____ Dataset excerpt
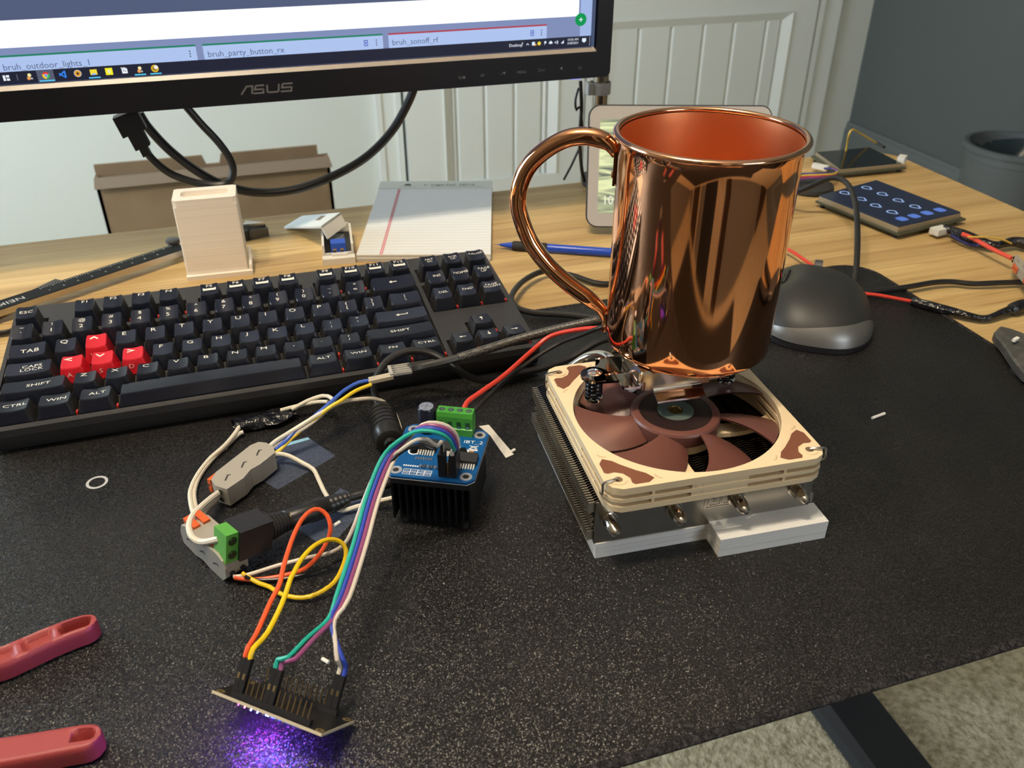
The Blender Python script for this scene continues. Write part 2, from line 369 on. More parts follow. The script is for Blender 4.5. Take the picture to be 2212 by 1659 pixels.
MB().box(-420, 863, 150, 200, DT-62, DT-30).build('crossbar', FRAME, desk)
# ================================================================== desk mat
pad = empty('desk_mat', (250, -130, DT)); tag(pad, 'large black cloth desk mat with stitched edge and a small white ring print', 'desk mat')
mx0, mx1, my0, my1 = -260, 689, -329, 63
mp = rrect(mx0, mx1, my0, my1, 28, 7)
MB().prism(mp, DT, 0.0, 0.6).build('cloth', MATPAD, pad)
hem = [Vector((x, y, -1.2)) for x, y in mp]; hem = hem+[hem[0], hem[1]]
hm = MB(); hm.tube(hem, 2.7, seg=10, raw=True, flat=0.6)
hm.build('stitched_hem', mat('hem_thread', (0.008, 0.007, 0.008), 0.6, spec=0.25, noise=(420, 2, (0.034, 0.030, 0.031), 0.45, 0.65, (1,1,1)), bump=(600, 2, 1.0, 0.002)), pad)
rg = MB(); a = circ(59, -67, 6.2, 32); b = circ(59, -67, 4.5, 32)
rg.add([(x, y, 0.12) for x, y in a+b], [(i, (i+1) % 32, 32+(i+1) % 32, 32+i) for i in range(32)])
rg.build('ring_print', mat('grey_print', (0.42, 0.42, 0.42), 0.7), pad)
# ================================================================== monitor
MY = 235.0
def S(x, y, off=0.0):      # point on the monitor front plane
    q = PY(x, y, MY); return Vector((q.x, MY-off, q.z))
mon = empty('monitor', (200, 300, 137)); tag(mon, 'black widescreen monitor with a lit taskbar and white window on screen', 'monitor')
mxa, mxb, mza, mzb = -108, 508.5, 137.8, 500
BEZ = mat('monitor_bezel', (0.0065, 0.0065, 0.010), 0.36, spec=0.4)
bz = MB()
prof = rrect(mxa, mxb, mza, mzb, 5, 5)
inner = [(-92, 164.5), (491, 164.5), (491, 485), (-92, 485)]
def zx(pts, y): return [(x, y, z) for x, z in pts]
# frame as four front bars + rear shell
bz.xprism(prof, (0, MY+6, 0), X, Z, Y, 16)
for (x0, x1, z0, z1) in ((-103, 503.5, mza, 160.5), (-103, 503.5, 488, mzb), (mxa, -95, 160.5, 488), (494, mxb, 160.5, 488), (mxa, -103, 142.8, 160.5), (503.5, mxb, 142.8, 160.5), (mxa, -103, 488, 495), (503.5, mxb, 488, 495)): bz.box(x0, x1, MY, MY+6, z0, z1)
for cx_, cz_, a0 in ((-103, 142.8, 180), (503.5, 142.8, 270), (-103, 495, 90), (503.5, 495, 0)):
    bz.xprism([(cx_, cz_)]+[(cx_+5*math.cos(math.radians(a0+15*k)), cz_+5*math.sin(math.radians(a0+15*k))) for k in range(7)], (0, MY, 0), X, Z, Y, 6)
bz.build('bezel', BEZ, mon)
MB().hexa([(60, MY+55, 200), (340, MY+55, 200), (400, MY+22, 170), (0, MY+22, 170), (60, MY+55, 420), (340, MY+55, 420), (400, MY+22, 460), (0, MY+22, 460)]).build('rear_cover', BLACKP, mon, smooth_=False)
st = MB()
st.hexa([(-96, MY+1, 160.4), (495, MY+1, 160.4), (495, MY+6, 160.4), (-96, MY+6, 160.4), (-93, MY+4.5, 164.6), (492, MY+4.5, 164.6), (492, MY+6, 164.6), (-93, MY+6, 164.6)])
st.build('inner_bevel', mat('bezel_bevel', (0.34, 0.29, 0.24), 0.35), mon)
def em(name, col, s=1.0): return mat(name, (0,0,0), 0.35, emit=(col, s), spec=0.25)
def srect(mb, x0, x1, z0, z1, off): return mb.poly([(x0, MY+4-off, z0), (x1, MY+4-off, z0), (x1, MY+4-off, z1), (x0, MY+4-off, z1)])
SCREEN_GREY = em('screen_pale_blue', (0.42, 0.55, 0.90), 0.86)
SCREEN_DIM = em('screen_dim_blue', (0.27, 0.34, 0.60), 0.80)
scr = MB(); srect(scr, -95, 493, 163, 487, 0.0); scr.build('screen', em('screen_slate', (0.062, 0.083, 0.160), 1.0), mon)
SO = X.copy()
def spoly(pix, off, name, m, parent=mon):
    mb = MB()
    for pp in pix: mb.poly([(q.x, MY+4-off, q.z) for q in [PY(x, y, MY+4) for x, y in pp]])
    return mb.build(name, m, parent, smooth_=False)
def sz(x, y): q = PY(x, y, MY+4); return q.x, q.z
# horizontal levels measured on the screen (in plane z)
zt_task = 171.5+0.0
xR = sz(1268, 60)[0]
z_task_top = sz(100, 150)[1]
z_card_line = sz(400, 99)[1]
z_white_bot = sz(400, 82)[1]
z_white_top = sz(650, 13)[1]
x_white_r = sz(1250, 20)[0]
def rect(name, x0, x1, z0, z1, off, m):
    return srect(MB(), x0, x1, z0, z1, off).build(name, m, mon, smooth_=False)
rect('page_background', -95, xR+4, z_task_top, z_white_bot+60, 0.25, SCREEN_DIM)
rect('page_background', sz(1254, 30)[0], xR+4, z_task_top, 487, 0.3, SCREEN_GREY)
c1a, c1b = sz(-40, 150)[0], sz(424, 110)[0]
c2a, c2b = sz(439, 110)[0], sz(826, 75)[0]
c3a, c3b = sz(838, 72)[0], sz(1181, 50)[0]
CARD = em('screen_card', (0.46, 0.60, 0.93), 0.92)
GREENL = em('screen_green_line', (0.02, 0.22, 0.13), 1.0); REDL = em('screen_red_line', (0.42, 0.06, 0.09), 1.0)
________
## To be done
Would you return the data exactly as written, without the pictures?

## Task solution
The Blender Python script for this scene continues. Write part 2, from line 369 on. More parts follow. The script is for Blender 4.5. Take the picture to be 2212 by 1659 pixels.
MB().box(-420, 863, 150, 200, DT-62, DT-30).build('crossbar', FRAME, desk)
# ================================================================== desk mat
pad = empty('desk_mat', (250, -130, DT)); tag(pad, 'large black cloth desk mat with stitched edge and a small white ring print', 'desk mat')
mx0, mx1, my0, my1 = -260, 689, -329, 63
mp = rrect(mx0, mx1, my0, my1, 28, 7)
MB().prism(mp, DT, 0.0, 0.6).build('cloth', MATPAD, pad)
hem = [Vector((x, y, -1.2)) for x, y in mp]; hem = hem+[hem[0], hem[1]]
hm = MB(); hm.tube(hem, 2.7, seg=10, raw=True, flat=0.6)
hm.build('stitched_hem', mat('hem_thread', (0.008, 0.007, 0.008), 0.6, spec=0.25, noise=(420, 2, (0.034, 0.030, 0.031), 0.45, 0.65, (1,1,1)), bump=(600, 2, 1.0, 0.002)), pad)
rg = MB(); a = circ(59, -67, 6.2, 32); b = circ(59, -67, 4.5, 32)
rg.add([(x, y, 0.12) for x, y in a+b], [(i, (i+1) % 32, 32+(i+1) % 32, 32+i) for i in range(32)])
rg.build('ring_print', mat('grey_print', (0.42, 0.42, 0.42), 0.7), pad)
# ================================================================== monitor
MY = 235.0
def S(x, y, off=0.0):      # point on the monitor front plane
    q = PY(x, y, MY); return Vector((q.x, MY-off, q.z))
mon = empty('monitor', (200, 300, 137)); tag(mon, 'black widescreen monitor with a lit taskbar and white window on screen', 'monitor')
mxa, mxb, mza, mzb = -108, 508.5, 137.8, 500
BEZ = mat('monitor_bezel', (0.0065, 0.0065, 0.010), 0.36, spec=0.4)
bz = MB()
prof = rrect(mxa, mxb, mza, mzb, 5, 5)
inner = [(-92, 164.5), (491, 164.5), (491, 485), (-92, 485)]
def zx(pts, y): return [(x, y, z) for x, z in pts]
# frame as four front bars + rear shell
bz.xprism(prof, (0, MY+6, 0), X, Z, Y, 16)
for (x0, x1, z0, z1) in ((-103, 503.5, mza, 160.5), (-103, 503.5, 488, mzb), (mxa, -95, 160.5, 488), (494, mxb, 160.5, 488), (mxa, -103, 142.8, 160.5), (503.5, mxb, 142.8, 160.5), (mxa, -103, 488, 495), (503.5, mxb, 488, 495)): bz.box(x0, x1, MY, MY+6, z0, z1)
for cx_, cz_, a0 in ((-103, 142.8, 180), (503.5, 142.8, 270), (-103, 495, 90), (503.5, 495, 0)):
    bz.xprism([(cx_, cz_)]+[(cx_+5*math.cos(math.radians(a0+15*k)), cz_+5*math.sin(math.radians(a0+15*k))) for k in range(7)], (0, MY, 0), X, Z, Y, 6)
bz.build('bezel', BEZ, mon)
MB().hexa([(60, MY+55, 200), (340, MY+55, 200), (400, MY+22, 170), (0, MY+22, 170), (60, MY+55, 420), (340, MY+55, 420), (400, MY+22, 460), (0, MY+22, 460)]).build('rear_cover', BLACKP, mon, smooth_=False)
st = MB()
st.hexa([(-96, MY+1, 160.4), (495, MY+1, 160.4), (495, MY+6, 160.4), (-96, MY+6, 160.4), (-93, MY+4.5, 164.6), (492, MY+4.5, 164.6), (492, MY+6, 164.6), (-93, MY+6, 164.6)])
st.build('inner_bevel', mat('bezel_bevel', (0.34, 0.29, 0.24), 0.35), mon)
def em(name, col, s=1.0): return mat(name, (0,0,0), 0.35, emit=(col, s), spec=0.25)
def srect(mb, x0, x1, z0, z1, off): return mb.poly([(x0, MY+4-off, z0), (x1, MY+4-off, z0), (x1, MY+4-off, z1), (x0, MY+4-off, z1)])
SCREEN_GREY = em('screen_pale_blue', (0.42, 0.55, 0.90), 0.86)
SCREEN_DIM = em('screen_dim_blue', (0.27, 0.34, 0.60), 0.80)
scr = MB(); srect(scr, -95, 493, 163, 487, 0.0); scr.build('screen', em('screen_slate', (0.062, 0.083, 0.160), 1.0), mon)
SO = X.copy()
def spoly(pix, off, name, m, parent=mon):
    mb = MB()
    for pp in pix: mb.poly([(q.x, MY+4-off, q.z) for q in [PY(x, y, MY+4) for x, y in pp]])
    return mb.build(name, m, parent, smooth_=False)
def sz(x, y): q = PY(x, y, MY+4); return q.x, q.z
# horizontal levels measured on the screen (in plane z)
zt_task = 171.5+0.0
xR = sz(1268, 60)[0]
z_task_top = sz(100, 150)[1]
z_card_line = sz(400, 99)[1]
z_white_bot = sz(400, 82)[1]
z_white_top = sz(650, 13)[1]
x_white_r = sz(1250, 20)[0]
def rect(name, x0, x1, z0, z1, off, m):
    return srect(MB(), x0, x1, z0, z1, off).build(name, m, mon, smooth_=False)
rect('page_background', -95, xR+4, z_task_top, z_white_bot+60, 0.25, SCREEN_DIM)
rect('page_background', sz(1254, 30)[0], xR+4, z_task_top, 487, 0.3, SCREEN_GREY)
c1a, c1b = sz(-40, 150)[0], sz(424, 110)[0]
c2a, c2b = sz(439, 110)[0], sz(826, 75)[0]
c3a, c3b = sz(838, 72)[0], sz(1181, 50)[0]
CARD = em('screen_card', (0.46, 0.60, 0.93), 0.92)
GREENL = em('screen_green_line', (0.02, 0.22, 0.13), 1.0); REDL = em('screen_red_line', (0.42, 0.06, 0.09), 1.0)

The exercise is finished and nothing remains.